Ainsi, par une singularité dont ce n’est pas l’unique exemple, l’acte de la vie ministérielle de d’Argenson qui, auprès de la génération présente, a fait le plus d’honneur à sa mémoire, fut celui-là

  1. Arneth, t. IV, p. 182, 183, 448. — Cet ecclésiastique, un abbé Armandi, ne proposait de rien moins, nous dit M. d’Arneth, qu’une alliance de l’Espagne avec l’Autriche pour lui faire rendre la Silésie par la Prusse et enlever à la France la Lorraine et l’Alsace en échange d’un établissement fait à l’infant. Philippe en Italie. Il est impossible de savoir jusqu’à quel point cet agent obscur était autorisé à engager ces pourparlers.
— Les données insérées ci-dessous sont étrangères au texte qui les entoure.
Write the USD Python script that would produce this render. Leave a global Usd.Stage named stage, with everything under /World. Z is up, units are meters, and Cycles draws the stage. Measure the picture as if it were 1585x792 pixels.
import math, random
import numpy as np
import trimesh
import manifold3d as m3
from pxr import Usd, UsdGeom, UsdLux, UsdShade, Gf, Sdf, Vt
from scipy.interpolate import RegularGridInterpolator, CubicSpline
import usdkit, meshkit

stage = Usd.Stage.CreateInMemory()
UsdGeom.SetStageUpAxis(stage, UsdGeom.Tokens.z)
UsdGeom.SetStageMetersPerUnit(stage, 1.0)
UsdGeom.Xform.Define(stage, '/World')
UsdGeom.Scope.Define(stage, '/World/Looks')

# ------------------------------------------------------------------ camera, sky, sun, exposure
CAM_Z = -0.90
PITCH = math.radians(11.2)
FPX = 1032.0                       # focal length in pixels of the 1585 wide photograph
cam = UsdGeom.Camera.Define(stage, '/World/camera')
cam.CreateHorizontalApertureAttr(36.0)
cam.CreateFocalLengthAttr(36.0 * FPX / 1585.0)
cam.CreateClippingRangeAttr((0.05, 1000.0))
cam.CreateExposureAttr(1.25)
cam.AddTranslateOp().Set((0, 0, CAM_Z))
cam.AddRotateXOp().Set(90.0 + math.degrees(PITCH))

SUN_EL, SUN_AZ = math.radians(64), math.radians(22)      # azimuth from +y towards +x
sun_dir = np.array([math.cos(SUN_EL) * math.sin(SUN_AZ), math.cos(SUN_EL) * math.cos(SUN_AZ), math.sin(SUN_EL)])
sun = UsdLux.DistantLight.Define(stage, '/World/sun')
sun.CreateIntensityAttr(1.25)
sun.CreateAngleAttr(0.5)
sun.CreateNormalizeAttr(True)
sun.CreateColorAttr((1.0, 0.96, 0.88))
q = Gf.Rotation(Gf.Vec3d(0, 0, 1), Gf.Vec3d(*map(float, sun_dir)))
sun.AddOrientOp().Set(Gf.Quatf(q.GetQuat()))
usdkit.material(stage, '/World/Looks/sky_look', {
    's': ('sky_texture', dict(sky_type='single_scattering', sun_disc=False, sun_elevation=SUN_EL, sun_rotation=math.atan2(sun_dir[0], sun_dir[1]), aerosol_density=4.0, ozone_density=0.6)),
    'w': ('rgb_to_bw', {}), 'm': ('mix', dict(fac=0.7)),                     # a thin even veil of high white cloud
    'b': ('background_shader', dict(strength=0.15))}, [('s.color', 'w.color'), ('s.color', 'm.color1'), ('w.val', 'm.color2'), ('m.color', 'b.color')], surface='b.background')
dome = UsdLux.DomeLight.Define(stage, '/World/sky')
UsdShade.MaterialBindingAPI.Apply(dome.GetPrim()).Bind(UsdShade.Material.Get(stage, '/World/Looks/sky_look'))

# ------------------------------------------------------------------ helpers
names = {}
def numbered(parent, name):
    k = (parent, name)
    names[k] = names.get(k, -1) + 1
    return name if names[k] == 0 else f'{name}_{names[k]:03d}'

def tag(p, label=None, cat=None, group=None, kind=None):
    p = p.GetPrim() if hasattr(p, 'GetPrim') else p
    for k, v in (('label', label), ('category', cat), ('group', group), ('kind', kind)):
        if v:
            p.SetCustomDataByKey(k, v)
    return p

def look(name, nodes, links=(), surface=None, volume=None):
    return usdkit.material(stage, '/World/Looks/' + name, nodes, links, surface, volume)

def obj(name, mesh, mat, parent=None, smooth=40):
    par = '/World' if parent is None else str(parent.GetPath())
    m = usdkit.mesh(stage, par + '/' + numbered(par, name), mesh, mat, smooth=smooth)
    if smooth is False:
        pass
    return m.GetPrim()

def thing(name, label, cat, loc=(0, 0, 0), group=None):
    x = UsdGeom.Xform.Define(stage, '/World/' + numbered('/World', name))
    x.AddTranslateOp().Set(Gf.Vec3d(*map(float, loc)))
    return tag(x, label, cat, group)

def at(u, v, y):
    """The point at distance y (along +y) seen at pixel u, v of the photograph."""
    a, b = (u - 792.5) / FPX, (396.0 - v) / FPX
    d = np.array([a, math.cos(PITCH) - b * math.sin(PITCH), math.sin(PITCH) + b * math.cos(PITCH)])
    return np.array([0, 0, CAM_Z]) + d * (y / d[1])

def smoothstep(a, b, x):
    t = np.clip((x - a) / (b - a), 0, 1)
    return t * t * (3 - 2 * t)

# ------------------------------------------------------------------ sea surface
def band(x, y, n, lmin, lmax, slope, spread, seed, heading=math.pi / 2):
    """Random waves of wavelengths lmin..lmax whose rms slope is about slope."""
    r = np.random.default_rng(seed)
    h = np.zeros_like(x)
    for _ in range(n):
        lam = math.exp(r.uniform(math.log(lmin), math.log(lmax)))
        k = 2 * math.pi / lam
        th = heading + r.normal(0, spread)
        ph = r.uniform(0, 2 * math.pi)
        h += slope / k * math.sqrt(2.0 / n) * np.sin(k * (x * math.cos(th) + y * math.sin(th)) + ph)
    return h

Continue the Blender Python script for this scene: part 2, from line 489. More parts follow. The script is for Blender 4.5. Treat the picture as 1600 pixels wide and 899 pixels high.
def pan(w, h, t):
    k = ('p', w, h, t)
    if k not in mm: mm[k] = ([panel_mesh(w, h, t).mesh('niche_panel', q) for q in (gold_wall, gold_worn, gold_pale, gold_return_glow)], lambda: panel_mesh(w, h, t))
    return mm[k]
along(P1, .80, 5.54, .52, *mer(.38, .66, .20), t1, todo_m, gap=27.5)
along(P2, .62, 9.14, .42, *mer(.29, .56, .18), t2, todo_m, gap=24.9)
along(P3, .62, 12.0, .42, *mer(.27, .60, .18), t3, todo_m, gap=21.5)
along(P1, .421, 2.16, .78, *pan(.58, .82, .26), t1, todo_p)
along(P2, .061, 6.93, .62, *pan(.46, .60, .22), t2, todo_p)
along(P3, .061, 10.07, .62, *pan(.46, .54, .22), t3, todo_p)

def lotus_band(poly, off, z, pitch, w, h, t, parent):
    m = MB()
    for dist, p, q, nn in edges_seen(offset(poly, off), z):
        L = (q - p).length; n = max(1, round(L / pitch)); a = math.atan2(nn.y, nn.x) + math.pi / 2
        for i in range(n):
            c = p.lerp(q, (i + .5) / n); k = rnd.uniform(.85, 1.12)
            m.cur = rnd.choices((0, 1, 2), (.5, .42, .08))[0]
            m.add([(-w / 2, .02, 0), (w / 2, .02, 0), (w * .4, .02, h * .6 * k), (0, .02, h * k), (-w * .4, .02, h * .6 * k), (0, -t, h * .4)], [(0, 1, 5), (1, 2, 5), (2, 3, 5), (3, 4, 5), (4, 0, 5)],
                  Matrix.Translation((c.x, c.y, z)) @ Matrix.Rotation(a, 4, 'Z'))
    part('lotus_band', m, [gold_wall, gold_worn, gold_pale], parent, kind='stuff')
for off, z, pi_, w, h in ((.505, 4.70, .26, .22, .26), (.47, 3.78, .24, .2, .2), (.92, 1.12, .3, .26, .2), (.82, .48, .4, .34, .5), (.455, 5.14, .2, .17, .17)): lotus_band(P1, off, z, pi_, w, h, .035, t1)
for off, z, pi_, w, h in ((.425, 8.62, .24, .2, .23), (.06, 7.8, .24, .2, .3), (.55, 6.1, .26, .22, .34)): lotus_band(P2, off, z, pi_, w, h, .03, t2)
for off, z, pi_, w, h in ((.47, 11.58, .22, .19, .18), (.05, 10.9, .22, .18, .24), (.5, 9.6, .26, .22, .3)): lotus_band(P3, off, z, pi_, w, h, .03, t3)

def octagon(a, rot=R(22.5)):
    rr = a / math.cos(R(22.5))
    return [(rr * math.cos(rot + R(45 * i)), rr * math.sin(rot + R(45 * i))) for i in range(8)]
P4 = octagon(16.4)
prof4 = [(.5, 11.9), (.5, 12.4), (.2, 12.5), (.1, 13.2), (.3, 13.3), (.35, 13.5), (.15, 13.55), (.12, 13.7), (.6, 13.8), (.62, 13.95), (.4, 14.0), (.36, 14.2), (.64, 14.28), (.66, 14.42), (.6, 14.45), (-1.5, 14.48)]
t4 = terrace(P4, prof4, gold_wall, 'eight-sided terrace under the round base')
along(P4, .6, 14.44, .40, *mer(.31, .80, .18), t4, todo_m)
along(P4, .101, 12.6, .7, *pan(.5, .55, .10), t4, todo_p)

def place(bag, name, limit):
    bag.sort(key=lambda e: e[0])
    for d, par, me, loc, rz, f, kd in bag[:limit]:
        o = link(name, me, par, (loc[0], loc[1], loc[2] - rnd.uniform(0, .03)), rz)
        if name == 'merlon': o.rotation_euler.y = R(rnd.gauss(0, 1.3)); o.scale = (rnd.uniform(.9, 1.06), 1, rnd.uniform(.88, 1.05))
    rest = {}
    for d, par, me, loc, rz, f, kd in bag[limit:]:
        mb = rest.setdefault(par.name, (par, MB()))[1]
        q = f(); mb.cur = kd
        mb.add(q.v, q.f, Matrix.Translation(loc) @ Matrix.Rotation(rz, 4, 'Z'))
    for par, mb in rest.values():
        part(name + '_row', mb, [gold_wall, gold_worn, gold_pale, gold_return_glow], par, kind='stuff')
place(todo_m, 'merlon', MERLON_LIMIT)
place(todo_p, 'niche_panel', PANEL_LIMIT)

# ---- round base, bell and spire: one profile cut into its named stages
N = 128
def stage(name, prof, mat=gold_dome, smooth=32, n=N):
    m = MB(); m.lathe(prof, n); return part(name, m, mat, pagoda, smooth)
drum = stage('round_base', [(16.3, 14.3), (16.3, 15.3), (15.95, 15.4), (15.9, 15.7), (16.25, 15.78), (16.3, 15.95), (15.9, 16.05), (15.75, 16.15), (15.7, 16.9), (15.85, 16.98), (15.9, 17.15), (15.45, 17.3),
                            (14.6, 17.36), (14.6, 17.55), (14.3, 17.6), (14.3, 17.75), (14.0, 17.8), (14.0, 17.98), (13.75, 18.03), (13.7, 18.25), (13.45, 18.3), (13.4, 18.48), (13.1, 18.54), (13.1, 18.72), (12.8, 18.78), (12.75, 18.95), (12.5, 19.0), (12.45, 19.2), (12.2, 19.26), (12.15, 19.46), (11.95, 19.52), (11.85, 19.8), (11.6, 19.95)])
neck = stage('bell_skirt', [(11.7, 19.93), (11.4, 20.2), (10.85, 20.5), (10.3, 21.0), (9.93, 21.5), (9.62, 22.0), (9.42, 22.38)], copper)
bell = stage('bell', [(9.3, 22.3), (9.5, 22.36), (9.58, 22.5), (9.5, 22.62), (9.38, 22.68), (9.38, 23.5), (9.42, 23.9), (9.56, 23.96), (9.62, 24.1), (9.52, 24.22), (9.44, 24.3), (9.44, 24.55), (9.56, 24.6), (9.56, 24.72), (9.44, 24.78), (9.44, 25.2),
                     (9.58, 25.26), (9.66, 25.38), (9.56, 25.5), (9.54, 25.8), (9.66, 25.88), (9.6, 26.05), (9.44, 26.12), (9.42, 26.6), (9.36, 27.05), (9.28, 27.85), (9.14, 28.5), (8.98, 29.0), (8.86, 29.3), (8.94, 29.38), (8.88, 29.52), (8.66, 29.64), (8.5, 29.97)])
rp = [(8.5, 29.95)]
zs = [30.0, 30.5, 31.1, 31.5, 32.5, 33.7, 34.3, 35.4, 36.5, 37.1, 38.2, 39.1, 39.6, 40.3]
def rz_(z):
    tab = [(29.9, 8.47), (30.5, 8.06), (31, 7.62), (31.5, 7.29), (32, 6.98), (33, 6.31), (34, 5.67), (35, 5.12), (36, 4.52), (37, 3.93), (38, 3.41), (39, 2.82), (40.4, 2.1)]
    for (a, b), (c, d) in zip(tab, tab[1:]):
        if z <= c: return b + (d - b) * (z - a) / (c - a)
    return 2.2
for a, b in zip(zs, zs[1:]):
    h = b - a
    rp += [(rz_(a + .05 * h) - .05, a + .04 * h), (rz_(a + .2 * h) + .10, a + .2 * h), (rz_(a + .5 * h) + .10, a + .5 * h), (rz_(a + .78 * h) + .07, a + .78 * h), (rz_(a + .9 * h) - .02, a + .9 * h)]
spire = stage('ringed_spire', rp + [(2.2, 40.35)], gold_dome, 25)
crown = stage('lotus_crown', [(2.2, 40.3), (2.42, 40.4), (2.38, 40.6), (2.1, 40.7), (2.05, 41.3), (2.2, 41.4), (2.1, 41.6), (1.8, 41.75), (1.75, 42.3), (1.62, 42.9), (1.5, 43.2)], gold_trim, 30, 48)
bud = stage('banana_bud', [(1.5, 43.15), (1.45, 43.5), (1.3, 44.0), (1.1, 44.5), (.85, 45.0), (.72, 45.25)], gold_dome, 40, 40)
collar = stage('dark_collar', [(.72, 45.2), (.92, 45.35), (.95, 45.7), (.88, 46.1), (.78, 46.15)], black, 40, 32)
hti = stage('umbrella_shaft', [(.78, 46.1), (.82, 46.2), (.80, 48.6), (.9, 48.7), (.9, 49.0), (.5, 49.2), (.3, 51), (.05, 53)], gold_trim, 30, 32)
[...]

Plus tard, d’autres négociations furent directement engagées entre Vienne et Madrid, entre autres par le marquis de Grimaldi, ministre de Gênes auprès de la cour d’Espagne. Mais d’Argenson prétend dans ses Mémoires, que c’était avec la connaissance et le consentement du maréchal de Noailles qui en avait préalablement informé le roi, ce qui suppose que les intérêts français n’auraient pas été sacrifiés. Cette assertion n’a rien d’invraisemblable, étant donnée l’habitude que Louis XV commençait à prendre de suivre les affaires diplomatiques par des voies secrètes à l’insu des ministres. — (D’Arneth, t. IV, p. 188, 190, 419. — Journal de d’Argenson, t. IV, p. 315.)